Jill Schramm/MDN Sen. John Hoeven, right, speaks at a Minot City Council meeting Saturday as Mayor Shaun Sipma looks on at left.

Sen. John Hoeven, R-ND, joined the Minot City Council at a meeting Saturday to accept a $9.84 million federal grant for a segment of the flood protection project in Minot.

The grant comes through the Defense Community Infrastructure Program, the same program through which the Magic City Discovery Center received a $6.2 million grant earlier this year. The flood protection grant will go toward construction of the Fourth Avenue Northeast flood wall in phase MI-5. That phase includes 2,400 feet of new floodwall, a removable closure through the floodwall and about 2,100 feet of roadway reconstruction.

The overall flood protection project through Minot is being completed in phases, with an initial goal to get 60% of the at-risk population protected.

“We’re getting funding for each of these phases as rapidly as we can,” Hoeven said. “We have a city, state, federal partnership.”

The DCIP grant will help with the $23.6 million cost of the proposed segment. The state is providing $8.9 million and the city sales tax is providing $4.8 million. Also present at the council meeting were Andrea Travnicek, director of the state Water Resources Department, and David Ashley, chairman of the Souris River Joint Board, which is overseeing the regional Mouse River Enhanced Flood Protection Project.

Hoeven said flood protection is critical to the nation’s defense.

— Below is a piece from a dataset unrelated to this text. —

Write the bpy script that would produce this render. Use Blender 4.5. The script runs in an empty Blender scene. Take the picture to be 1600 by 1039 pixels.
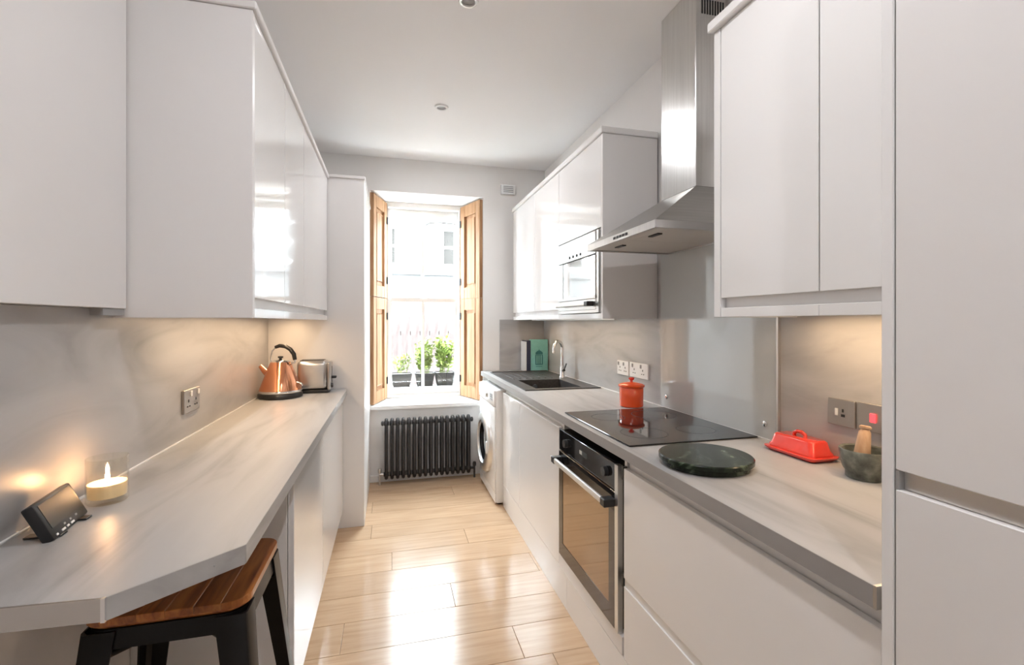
import bpy, bmesh, math, random
from mathutils import Vector, Matrix
random.seed(7)
scn = bpy.context.scene
COL = scn.collection

# ------------------------------------------------------------------ camera
cam = bpy.data.cameras.new('camera')
cam.sensor_width = 36.0
cam.lens = 732.0 / 1600.0 * 36.0
cam.shift_y = -16.8 / 1600.0
cam.clip_start = 0.05
cam_o = bpy.data.objects.new('camera', cam)
COL.objects.link(cam_o)
cam_o.location = (0, 0, 1.347)
cam_o.rotation_euler = (math.pi / 2, 0, -0.2534)
scn.camera = cam_o

# ------------------------------------------------------------------ world and exposure
world = bpy.data.worlds.new('world')
scn.world = world
world.use_nodes = True
bg = world.node_tree.nodes['Background']
bg.inputs[0].default_value = (0.79, 0.895, 1.0, 1)
bg.inputs[1].default_value = 16.0
vs = scn.view_settings
vs.view_transform = 'Standard'
vs.look = 'None'
vs.gamma = 1.0
vs.use_curve_mapping = False
vs.exposure = 1.94
CEIL = 2.735
STRIP_W = 0.40


def portal(name, loc, rot, sx, sy):
    l = bpy.data.lights.new(name, 'AREA')
    l.shape = 'RECTANGLE'
    l.size = sx
    l.size_y = sy
    l.cycles.is_portal = True
    o = bpy.data.objects.new(name, l)
    COL.objects.link(o)
    o.location = loc
    o.rotation_euler = rot


# daylight enters through the kitchen window
portal('daylight_window', (0.30, 4.66, 1.55), (-math.pi / 2, 0, 0), 0.72, 1.85)


# ------------------------------------------------------------------ materials
def lin(c):
    return tuple(((x / 255.0) / 12.92 if x / 255.0 <= 0.04045 else ((x / 255.0 + 0.055) / 1.055) ** 2.4) for x in c) + (1.0,)


def principled(name, col, rough=0.5, metal=0.0, spec=0.5, coat=0.0, **kw):
    m = bpy.data.materials.new(name)
    m.use_nodes = True
    b = m.node_tree.nodes['Principled BSDF']
    b.inputs['Base Color'].default_value = col if len(col) == 4 else tuple(col) + (1,)
    b.inputs['Roughness'].default_value = rough
    b.inputs['Metallic'].default_value = metal
    b.inputs['Specular IOR Level'].default_value = spec
    b.inputs['Coat Weight'].default_value = coat
    b.inputs['Coat Roughness'].default_value = 0.04
    for k, v in kw.items():
        b.inputs[k.replace('_', ' ')].default_value = v
    return m


def tex_mat(name, cols, scale=(1, 1, 1), nscale=4.0, detail=4.0, rough=0.5, metal=0.0, bump=0.0, distort=0.0,
            stops=None, spec=0.5, coat=0.0, tint=0.0, rot=(0, 0, 0)):
    """noise driven colour ramp in object space, optional bump and per-object tint"""
    m = principled(name, (1, 1, 1), rough, metal, spec, coat)
    nt = m.node_tree
    N, L = nt.nodes, nt.links
    b = N['Principled BSDF']
    tc = N.new('ShaderNodeTexCoord')
    mp = N.new('ShaderNodeMapping')
    mp.inputs['Scale'].default_value = scale
    mp.inputs['Rotation'].default_value = rot
    L.new(tc.outputs['Object'], mp.inputs[0])
    no = N.new('ShaderNodeTexNoise')
    no.inputs['Scale'].default_value = nscale
    no.inputs['Detail'].default_value = detail
    no.inputs['Distortion'].default_value = distort
    if tint > 0:
        oi = N.new('ShaderNodeObjectInfo')
        va = N.new('ShaderNodeVectorMath')
        va.operation = 'MULTIPLY_ADD'
        va.inputs[1].default_value = (7, 13, 5)
        L.new(oi.outputs['Random'], va.inputs[0])
        L.new(mp.outputs[0], va.inputs[2])
        L.new(va.outputs[0], no.inputs['Vector'])
    else:
        L.new(mp.outputs[0], no.inputs['Vector'])
    r = N.new('ShaderNodeValToRGB')
    cr = r.color_ramp
    stops = stops or [0.3 + 0.4 * i / (len(cols) - 1) for i in range(len(cols))]
    while len(cr.elements) < len(cols):
        cr.elements.new(0.5)
    for e, c, s in zip(cr.elements, cols, stops):
        e.position = s
        e.color = c if len(c) == 4 else tuple(c) + (1,)
    L.new(no.outputs['Fac'], r.inputs[0])
    out = r.outputs[0]
    if tint > 0:
        hs = N.new('ShaderNodeHueSaturation')
        mr = N.new('ShaderNodeMapRange')
        mr.inputs['To Min'].default_value = 1 - tint
        mr.inputs['To Max'].default_value = 1 + tint
        L.new(oi.outputs['Random'], mr.inputs['Value'])
        L.new(mr.outputs[0], hs.inputs['Value'])
        L.new(out, hs.inputs['Color'])
        out = hs.outputs[0]
    L.new(out, b.inputs['Base Color'])
    if bump > 0:
        bp = N.new('ShaderNodeBump')
        bp.inputs['Strength'].default_value = bump
        bp.inputs['Distance'].default_value = 0.002
        L.new(no.outputs['Fac'], bp.inputs['Height'])
        L.new(bp.outputs[0], b.inputs['Normal'])
    return m


def emissive(name, col, strength):
    m = principled(name, col, 0.5)
    b = m.node_tree.nodes['Principled BSDF']
    b.inputs['Emission Color'].default_value = tuple(col[:3]) + (1,)
    b.inputs['Emission Strength'].default_value = strength
    return m


def thin_glass(name, tint=(1, 1, 1), gloss=0.08, rough=0.0, fres=1.45):
    m = bpy.data.materials.new(name)
    m.use_nodes = True
    nt = m.node_tree
    N, L = nt.nodes, nt.links
    N.remove(N['Principled BSDF'])
    tr = N.new('ShaderNodeBsdfTransparent')
    tr.inputs[0].default_value = tuple(tint) + (1,)
    gl = N.new('ShaderNodeBsdfGlossy')
    gl.inputs['Roughness'].default_value = rough
    lw = N.new('ShaderNodeLayerWeight')
    lw.inputs['Blend'].default_value = 0.5
    pw = N.new('ShaderNodeMath')
    pw.operation = 'POWER'
    pw.inputs[1].default_value = 4.0
    L.new(lw.outputs['Facing'], pw.inputs[0])
    fr = N.new('ShaderNodeMath')
    fr.operation = 'MULTIPLY_ADD'
    fr.inputs[1].default_value = 0.7
    fr.inputs[2].default_value = 0.04
    L.new(pw.outputs[0], fr.inputs[0])
    mx = N.new('ShaderNodeMixShader')
    L.new(fr.outputs[0], mx.inputs[0])
    L.new(tr.outputs[0], mx.inputs[1])
    L.new(gl.outputs[0], mx.inputs[2])
    L.new(mx.outputs[0], N['Material Output'].inputs[0])
    return m


M = {}
M['gloss'] = principled('gloss_white_lacquer', (0.83, 0.825, 0.82), 0.09, coat=0.3)
M['satin'] = principled('satin_white_board', (0.78, 0.765, 0.755), 0.32)
M['wall'] = tex_mat('wall_paint', [(0.82, 0.80, 0.78), (0.85, 0.83, 0.81)], nscale=3, rough=0.6, bump=0.03)
M['ceil'] = tex_mat('ceiling_paint', [(0.90, 0.885, 0.88), (0.92, 0.905, 0.90)], nscale=2, rough=0.7, bump=0.02)
M['paint'] = tex_mat('white_gloss_paint', [(0.82, 0.81, 0.79), (0.86, 0.85, 0.83)], nscale=5, rough=0.28)
M['stone'] = tex_mat('pale_veined_laminate', [(0.23, 0.225, 0.22), (0.34, 0.335, 0.33), (0.41, 0.405, 0.40), (0.44, 0.435, 0.43)],
                     scale=(4.2, 0.7, 4.2), nscale=2.2, detail=7, rough=0.42, distort=0.9, stops=[0.24, 0.38, 0.52, 0.7], spec=0.4)
M['splash'] = tex_mat('pale_veined_splashback', [(0.27, 0.26, 0.255), (0.37, 0.36, 0.355), (0.43, 0.42, 0.415), (0.46, 0.45, 0.445)],
                      scale=(1, 0.9, 3.4), nscale=2.0, detail=7, rough=0.33, distort=1.1, stops=[0.24, 0.38, 0.52, 0.7], rot=(0.15, 0, 0))
M['edge'] = tex_mat('worktop_edging', [(0.27, 0.26, 0.255), (0.32, 0.31, 0.30)], scale=(1, 0.3, 1), nscale=9, rough=0.4)
M['oak'] = tex_mat('pale_oak_board', [(0.46, 0.305, 0.185), (0.52, 0.355, 0.225), (0.56, 0.39, 0.25)], scale=(0.7, 9, 9), nscale=5,
                   detail=6, rough=0.17, bump=0.01, tint=0.05, spec=0.17)
M['gap'] = principled('board_gap', (0.22, 0.15, 0.09), 0.8)
M['pine'] = tex_mat('stripped_pine', [(0.30, 0.15, 0.07), (0.42, 0.24, 0.125), (0.50, 0.31, 0.18)], scale=(14, 14, 0.8), nscale=3,
                    detail=6, rough=0.6, bump=0.06, distort=0.4, spec=0.2)
M['seat'] = tex_mat('oiled_walnut', [(0.15, 0.040, 0.009), (0.33, 0.105, 0.022), (0.48, 0.19, 0.045)], scale=(12, 1.0, 6), nscale=4,
                    detail=6, rough=0.28, distort=0.5, bump=0.04, tint=0.18)
M['blackmetal'] = principled('black_powder_coat', (0.006, 0.006, 0.0065), 0.34, spec=0.22)
M['blackplastic'] = principled('black_plastic', (0.015, 0.015, 0.016), 0.35)
M['blackglass'] = principled('black_ceramic_glass', (0.010, 0.010, 0.011), 0.04, spec=0.42)
M['sink'] = tex_mat('dark_composite', [(0.035, 0.032, 0.03), (0.06, 0.055, 0.052)], nscale=60, rough=0.38, bump=0.05)
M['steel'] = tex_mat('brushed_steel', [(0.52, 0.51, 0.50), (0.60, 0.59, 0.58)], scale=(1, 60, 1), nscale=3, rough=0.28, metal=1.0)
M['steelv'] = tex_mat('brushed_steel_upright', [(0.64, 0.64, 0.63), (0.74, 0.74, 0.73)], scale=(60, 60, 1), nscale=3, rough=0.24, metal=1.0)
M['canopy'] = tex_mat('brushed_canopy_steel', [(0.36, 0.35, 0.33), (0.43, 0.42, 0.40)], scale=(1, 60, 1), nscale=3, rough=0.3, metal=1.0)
M['filter'] = principled('brushed_filter_mesh', (0.62, 0.60, 0.57), 0.5, 0.3)
M['chrome'] = principled('chrome', (0.75, 0.75, 0.75), 0.08, 1.0)
M['satinmetal'] = principled('satin_bar_metal', (0.80, 0.79, 0.77), 0.42, 0.6)
M['alu'] = principled('anodised_aluminium', (0.72, 0.71, 0.69), 0.35, 1.0)
M['copper'] = principled('polished_copper', (0.80, 0.36, 0.20), 0.16, 1.0)
M['anthracite'] = tex_mat('anthracite_metal', [(0.028, 0.027, 0.028), (0.04, 0.038, 0.04)], nscale=30, rough=0.38, metal=0.3)
M['whiteplastic'] = principled('white_plastic', (0.80, 0.80, 0.79), 0.3)
M['whiteappliance'] = principled('white_enamel', (0.83, 0.82, 0.81), 0.18, coat=0.3)
M['grey'] = principled('grey_plastic', (0.33, 0.33, 0.33), 0.4)
M['red'] = principled('red_stoneware', (0.78, 0.055, 0.035), 0.18, coat=0.5)
M['orange'] = principled('orange_stoneware', (0.80, 0.085, 0.015), 0.18, coat=0.5)
M['neon'] = emissive('red_switch', (0.9, 0.05, 0.06), 0.6)
M['greenstone'] = tex_mat('dark_green_marble', [(0.007, 0.011, 0.007), (0.016, 0.026, 0.015), (0.10, 0.13, 0.09)], nscale=9, detail=8,
                          rough=0.2, distort=2.4, stops=[0.42, 0.56, 0.70], spec=0.25)
M['mortar'] = tex_mat('speckled_granite', [(0.03, 0.035, 0.03), (0.13, 0.14, 0.12), (0.30, 0.31, 0.27)], nscale=26, detail=6, rough=0.35)
M['wood'] = tex_mat('pale_turned_wood', [(0.48, 0.30, 0.19), (0.62, 0.44, 0.30)], scale=(8, 8, 1), nscale=8, rough=0.5)
M['wax'] = principled('candle_wax', (0.80, 0.66, 0.42), 0.5, Emission_Color=(1.0, 0.55, 0.2, 1), Emission_Strength=0.05)  # faint emission put into the wax for the flame's glow
M['flame'] = emissive('candle_flame', (1.0, 0.56, 0.27), 110)
M['clear'] = thin_glass('clear_glass', (0.97, 0.97, 0.95), rough=0.0)
M['pane'] = thin_glass('window_pane', (0.98, 0.99, 0.98))
M['ovenglass'] = principled('bronze_oven_glass', (0.36, 0.25, 0.15), 0.05, 0.7, spec=0.8)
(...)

During the 2011 flood, inundated roads forced the Air Force to travel long distances to access several missile sites.

The grant application had support from air base officials.

Hoeven said he continues to work with the U.S. Army Corps of Engineers to assist local officials in obtaining federal assistance for the $60 million Maple Diversion portion of the flood protection project. The DCIP is the first federal grant to be awarded toward a flood protection construction phase, although a pre-project phase involving flood walls around the Minot Water Treatment Plant also had received about $30 million in federal assistance. Federal dollars also have gone into property acquisitions for the flood project.

Council member Tom Ross said the DCIP grant is an example of the importance Minot AFB has for the region.

“We just don’t, maybe sometimes, realize how important our partners are to the north of us and our neighbors, our friends, our relatives who live and work on Minot Air Force Base. This is just really a big day for Minot, and it’s a big day for flood control,” he said.